_What you should do_. Write out all the lines again, precisely as they stand, but without the images.

_Data segment_.
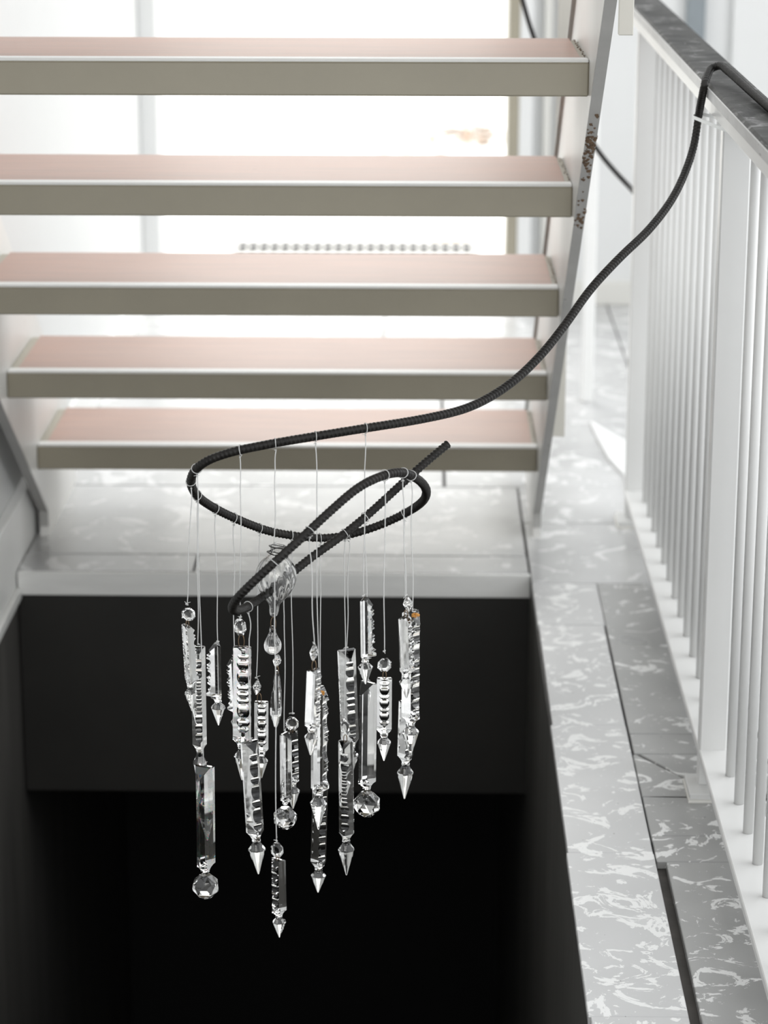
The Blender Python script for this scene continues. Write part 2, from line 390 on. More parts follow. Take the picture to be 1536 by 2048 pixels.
# ------------------------------------------------------------------ staircase
XR, XL, Y5, Z5, GO, RI, HF, DP = 0.2191, -0.7196, 4.5753, 0.2108, 0.3052, 0.2108, 0.0487, 0.2995
st = tag(empty('staircase', (-0.25, 4.7, 0)), 'white open-riser steel staircase with pink painted treads, rising over the stairwell', 'staircase')
SO = Vector((-0.25, 4.7, 0))
def sobj(name, bm, mat, parent=st, bevel=0.0, smooth=False):
    o = obj(name, bm, mat, parent, smooth=smooth, bevel=bevel)
    if parent is st: o.location = -SO
    return o
for k in range(7):                                             # five in view and two above the frame
    yf, z = Y5 - k * GO, Z5 + k * RI
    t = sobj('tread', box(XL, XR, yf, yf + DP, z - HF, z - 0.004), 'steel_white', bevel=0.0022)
    lip = obj('nosing', box(XL + 0.001, XR - 0.001, yf + 0.001, yf + 0.027, z - 0.0045, z), 'white', t, bevel=0.0012)
    obj('tread_board', box(XL + 0.016, XR - 0.010, yf + 0.028, yf + DP - 0.002, z - 0.006, z - 0.0008), 'pink', t, bevel=0.0006)
    wb_ = bmesh.new(); rnd = random.Random(k)                 # weld bead and rust where the tread meets the string
    y = yf + 0.03
    while y < yf + DP - 0.02:
        r = rnd.uniform(0.0006, 0.0015)
        if rnd.random() < (0.85 if k > 1 else 0.6):
            bmesh.ops.create_icosphere(wb_, subdivisions=1, radius=r, matrix=Matrix.Translation((XR - 0.004 + rnd.uniform(-.003, .002), y, z)) @ Matrix.Diagonal((1, rnd.uniform(1, 3), 0.6, 1)))
        y += rnd.uniform(0.004, 0.014)
    o = obj('weld_rust', wb_, 'rust', t); o['kind'] = 'stuff'
def stringer(x0, x1, foot, name, label):
    sl = RI / GO
    yf0 = foot; H = 1.75
    fr_ = lambda z: yf0 - z / sl - 0.0
    bk = 0.36                                                  # vertical reach of the plate
    pts = [(yf0, 0.0), (yf0, 0.045), (fr_(H) + 0.06, H), (fr_(H) + 0.06 + bk / sl, H), (yf0 + 0.30, 0.20), (yf0 + 0.30, 0.0)]
    pts = [(yf0, 0.0), (yf0, 0.05), (yf0 - (H - 0.05) / sl, H), (yf0 - (H - 0.05) / sl + bk / sl, H), (yf0 + 0.40, (bk / sl - 0.40) * sl + 0.05), (yf0 + 0.40, 0.0)]
    o = sobj('stringer', poly(pts, 0, x0, x1), 'stringer'); o['label'] = label
    ex0, ex1 = min(x0, x1) - 0.0006, max(x0, x1) + 0.0006
    e = obj('front_edge', poly([(yf0 - 0.0012, 0.02), (yf0 - 0.0012, 0.0495), (yf0 - (H - 0.05) / sl - 0.0012, H), (yf0 - (H - 0.05) / sl + 0.003, H), (yf0 + 0.003, 0.052), (yf0 + 0.003, 0.02)], 0, ex0, ex1), 'stringer_edge', o)
    return o
FT = 4.690
sr = stringer(XR, XR + 0.014, FT, 'stringer', 'right white steel stringer with chipped grey front edge')
sl_ = stringer(XL - 0.016, XL, FT - 0.01, 'stringer', 'left white steel stringer with dark grey front edge')
# rear flange of the right stringer
sl = RI / GO
yb = FT - 1.70 / sl + 0.36 / sl
obj('rear_flange', poly([(yb, 1.75), (yb + 0.010, 1.75), (FT + 0.41, 0.05 + (0.36 / sl - 0.40) * sl), (FT + 0.40, 0.05 + (0.36 / sl - 0.40) * sl)], 0, XR - 0.006, XR + 0.016), 'stringer_edge', sr)
# rust patches on the front edge of the right stringer
rb = bmesh.new(); rnd = random.Random(11)
for (px_, py_, n_, spread) in ((1190, 292, 70, 0.015), (1183, 345, 12, 0.014), (1168, 430, 28, 0.014)):
    zz = at(px_, py_, 3.4).z
    for _ in range(8):
        Yg = FT - (zz - 0.05) / sl; zz = at(px_, py_, Yg).z
    for i in range(n_):
        dz = rnd.gauss(0, spread); z = zz + dz
        c = Vector((XR + rnd.uniform(0.001, 0.013), FT - (z - 0.05) / sl - 0.0012, z))
        bmesh.ops.create_icosphere(rb, subdivisions=1, radius=rnd.uniform(0.0010, 0.0034), matrix=Matrix.Translation(c) @ Matrix.Diagonal((1, 0.35, 1.4, 1)))
o = obj('rust_patch', rb, 'rust', sr); o['kind'] = 'stuff'
# flat uprights bolted to the outside of the right stringer
def upright(px0, px1, pyb, Y):
    a, b_ = at(px0, pyb, Y), at(px1, pyb, Y)
    x0 = max(a.x, XR + 0.0146)
    return sobj('upright', box(x0, b_.x, Y - 0.006, Y + 0.006, a.z, 2.1), 'upright_shade', bevel=0.001)
upright(1236, 1266, 70, 3.22)
upright(1100, 1129, 872, 4.50)

# slim post in the hall
q = at(1173, 802, 5.82)
o = obj('hall_post', box(q.x - 0.014, q.x + 0.014, 5.82 - 0.014, 5.82 + 0.014, 0.0, 2.4), 'white', bevel=0.003)
tag(o, 'slim white square post standing on the hall floor behind the staircase', 'post')

# ------------------------------------------------------------------ railing
rl = tag(empty('railing', (0.43, 3.4, 0)), 'white metal railing with thin round balusters and a worn dark handrail along the walkway', 'railing')
RO = Vector((0.43, 3.4, 0))
def robj(name, bm, mat, bevel=0.0, smooth=False, parent=rl, loc=None):
    o = obj(name, bm, mat, parent, smooth=smooth, bevel=bevel)
    if parent is rl: o.location = (-RO if loc is None else Vector(loc) - RO)
    return o
YA, YB = 1.95, 4.825
robj('handrail', box(0.376, 0.438, YA, YB, 1.000, 1.022), 'handrail', 0.0035)
hr_ = [c_ for c_ in rl.children if c_.name.startswith('handrail')][0]
obj('worn_edge', box(0.3748, 0.3775, YA, YB, 1.0035, 1.0185), M['edge_grey'], hr_, bevel=0.001)
robj('top_rail', box(0.384, 0.462, YA, YB - 0.004, 0.978, 0.9992), 'rail_white', 0.002)
robj('bottom_rail', box(0.403, 0.467, YA, YB - 0.002, 0.055, 0.067), 'rail_white', 0.0015)
for y in (1.985, 3.402, 4.79):
    p_ = robj('post', box(0.4035, 0.4425, y, y + 0.028, 0.012, 0.978), 'rail_white', 0.002)
    obj('base_plate', box(0.388, 0.458, y - 0.035, y + 0.045, 0.004, 0.013), 'rail_white', p_, bevel=0.001)
    obj('shim', box(0.386, 0.458, y - 0.037, y + 0.047, 0.0002, 0.0042), 'wall_warm', p_)
bm = bmesh.new(); bmesh.ops.create_cone(bm, cap_ends=True, segments=14, radius1=0.0068, radius2=0.0068, depth=0.9105)
first = None
for k in range(28):
    y = 2.005 + 0.1 * k + (0.005 if k > 13 else 0)
    if min(abs(y - 0.014 - p0) for p0 in (1.985, 3.402, 4.79)) < 0.03: continue
    if first is None:
        first = robj('baluster', bm, 'rail_white', smooth=True, loc=(0.4365, y, 0.5225))
        for pl in first.data.polygons:
            if len(pl.vertices) > 4: pl.use_smooth = False
    else:
        c = first.copy(); COL.objects.link(c); c.parent = rl; c.location = Vector((0.4365, y, 0.5225)) - RO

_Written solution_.
The Blender Python script for this scene continues. Write part 2, from line 390 on. More parts follow. Take the picture to be 1536 by 2048 pixels.
# ------------------------------------------------------------------ staircase
XR, XL, Y5, Z5, GO, RI, HF, DP = 0.2191, -0.7196, 4.5753, 0.2108, 0.3052, 0.2108, 0.0487, 0.2995
st = tag(empty('staircase', (-0.25, 4.7, 0)), 'white open-riser steel staircase with pink painted treads, rising over the stairwell', 'staircase')
SO = Vector((-0.25, 4.7, 0))
def sobj(name, bm, mat, parent=st, bevel=0.0, smooth=False):
    o = obj(name, bm, mat, parent, smooth=smooth, bevel=bevel)
    if parent is st: o.location = -SO
    return o
for k in range(7):                                             # five in view and two above the frame
    yf, z = Y5 - k * GO, Z5 + k * RI
    t = sobj('tread', box(XL, XR, yf, yf + DP, z - HF, z - 0.004), 'steel_white', bevel=0.0022)
    lip = obj('nosing', box(XL + 0.001, XR - 0.001, yf + 0.001, yf + 0.027, z - 0.0045, z), 'white', t, bevel=0.0012)
    obj('tread_board', box(XL + 0.016, XR - 0.010, yf + 0.028, yf + DP - 0.002, z - 0.006, z - 0.0008), 'pink', t, bevel=0.0006)
    wb_ = bmesh.new(); rnd = random.Random(k)                 # weld bead and rust where the tread meets the string
    y = yf + 0.03
    while y < yf + DP - 0.02:
        r = rnd.uniform(0.0006, 0.0015)
        if rnd.random() < (0.85 if k > 1 else 0.6):
            bmesh.ops.create_icosphere(wb_, subdivisions=1, radius=r, matrix=Matrix.Translation((XR - 0.004 + rnd.uniform(-.003, .002), y, z)) @ Matrix.Diagonal((1, rnd.uniform(1, 3), 0.6, 1)))
        y += rnd.uniform(0.004, 0.014)
    o = obj('weld_rust', wb_, 'rust', t); o['kind'] = 'stuff'
def stringer(x0, x1, foot, name, label):
    sl = RI / GO
    yf0 = foot; H = 1.75
    fr_ = lambda z: yf0 - z / sl - 0.0
    bk = 0.36                                                  # vertical reach of the plate
    pts = [(yf0, 0.0), (yf0, 0.045), (fr_(H) + 0.06, H), (fr_(H) + 0.06 + bk / sl, H), (yf0 + 0.30, 0.20), (yf0 + 0.30, 0.0)]
    pts = [(yf0, 0.0), (yf0, 0.05), (yf0 - (H - 0.05) / sl, H), (yf0 - (H - 0.05) / sl + bk / sl, H), (yf0 + 0.40, (bk / sl - 0.40) * sl + 0.05), (yf0 + 0.40, 0.0)]
    o = sobj('stringer', poly(pts, 0, x0, x1), 'stringer'); o['label'] = label
    ex0, ex1 = min(x0, x1) - 0.0006, max(x0, x1) + 0.0006
    e = obj('front_edge', poly([(yf0 - 0.0012, 0.02), (yf0 - 0.0012, 0.0495), (yf0 - (H - 0.05) / sl - 0.0012, H), (yf0 - (H - 0.05) / sl + 0.003, H), (yf0 + 0.003, 0.052), (yf0 + 0.003, 0.02)], 0, ex0, ex1), 'stringer_edge', o)
    return o
FT = 4.690
sr = stringer(XR, XR + 0.014, FT, 'stringer', 'right white steel stringer with chipped grey front edge')
sl_ = stringer(XL - 0.016, XL, FT - 0.01, 'stringer', 'left white steel stringer with dark grey front edge')
# rear flange of the right stringer
sl = RI / GO
yb = FT - 1.70 / sl + 0.36 / sl
obj('rear_flange', poly([(yb, 1.75), (yb + 0.010, 1.75), (FT + 0.41, 0.05 + (0.36 / sl - 0.40) * sl), (FT + 0.40, 0.05 + (0.36 / sl - 0.40) * sl)], 0, XR - 0.006, XR + 0.016), 'stringer_edge', sr)
# rust patches on the front edge of the right stringer
rb = bmesh.new(); rnd = random.Random(11)
for (px_, py_, n_, spread) in ((1190, 292, 70, 0.015), (1183, 345, 12, 0.014), (1168, 430, 28, 0.014)):
    zz = at(px_, py_, 3.4).z
    for _ in range(8):
        Yg = FT - (zz - 0.05) / sl; zz = at(px_, py_, Yg).z
    for i in range(n_):
        dz = rnd.gauss(0, spread); z = zz + dz
        c = Vector((XR + rnd.uniform(0.001, 0.013), FT - (z - 0.05) / sl - 0.0012, z))
        bmesh.ops.create_icosphere(rb, subdivisions=1, radius=rnd.uniform(0.0010, 0.0034), matrix=Matrix.Translation(c) @ Matrix.Diagonal((1, 0.35, 1.4, 1)))
o = obj('rust_patch', rb, 'rust', sr); o['kind'] = 'stuff'
# flat uprights bolted to the outside of the right stringer
def upright(px0, px1, pyb, Y):
    a, b_ = at(px0, pyb, Y), at(px1, pyb, Y)
    x0 = max(a.x, XR + 0.0146)
    return sobj('upright', box(x0, b_.x, Y - 0.006, Y + 0.006, a.z, 2.1), 'upright_shade', bevel=0.001)
upright(1236, 1266, 70, 3.22)
upright(1100, 1129, 872, 4.50)

# slim post in the hall
q = at(1173, 802, 5.82)
o = obj('hall_post', box(q.x - 0.014, q.x + 0.014, 5.82 - 0.014, 5.82 + 0.014, 0.0, 2.4), 'white', bevel=0.003)
tag(o, 'slim white square post standing on the hall floor behind the staircase', 'post')

# ------------------------------------------------------------------ railing
rl = tag(empty('railing', (0.43, 3.4, 0)), 'white metal railing with thin round balusters and a worn dark handrail along the walkway', 'railing')
RO = Vector((0.43, 3.4, 0))
def robj(name, bm, mat, bevel=0.0, smooth=False, parent=rl, loc=None):
    o = obj(name, bm, mat, parent, smooth=smooth, bevel=bevel)
    if parent is rl: o.location = (-RO if loc is None else Vector(loc) - RO)
    return o
YA, YB = 1.95, 4.825
robj('handrail', box(0.376, 0.438, YA, YB, 1.000, 1.022), 'handrail', 0.0035)
hr_ = [c_ for c_ in rl.children if c_.name.startswith('handrail')][0]
obj('worn_edge', box(0.3748, 0.3775, YA, YB, 1.0035, 1.0185), M['edge_grey'], hr_, bevel=0.001)
robj('top_rail', box(0.384, 0.462, YA, YB - 0.004, 0.978, 0.9992), 'rail_white', 0.002)
robj('bottom_rail', box(0.403, 0.467, YA, YB - 0.002, 0.055, 0.067), 'rail_white', 0.0015)
for y in (1.985, 3.402, 4.79):
    p_ = robj('post', box(0.4035, 0.4425, y, y + 0.028, 0.012, 0.978), 'rail_white', 0.002)
    obj('base_plate', box(0.388, 0.458, y - 0.035, y + 0.045, 0.004, 0.013), 'rail_white', p_, bevel=0.001)
    obj('shim', box(0.386, 0.458, y - 0.037, y + 0.047, 0.0002, 0.0042), 'wall_warm', p_)
bm = bmesh.new(); bmesh.ops.create_cone(bm, cap_ends=True, segments=14, radius1=0.0068, radius2=0.0068, depth=0.9105)
first = None
for k in range(28):
    y = 2.005 + 0.1 * k + (0.005 if k > 13 else 0)
    if min(abs(y - 0.014 - p0) for p0 in (1.985, 3.402, 4.79)) < 0.03: continue
    if first is None:
        first = robj('baluster', bm, 'rail_white', smooth=True, loc=(0.4365, y, 0.5225))
        for pl in first.data.polygons:
            if len(pl.vertices) > 4: pl.use_smooth = False
    else:
        c = first.copy(); COL.objects.link(c); c.parent = rl; c.location = Vector((0.4365, y, 0.5225)) - RO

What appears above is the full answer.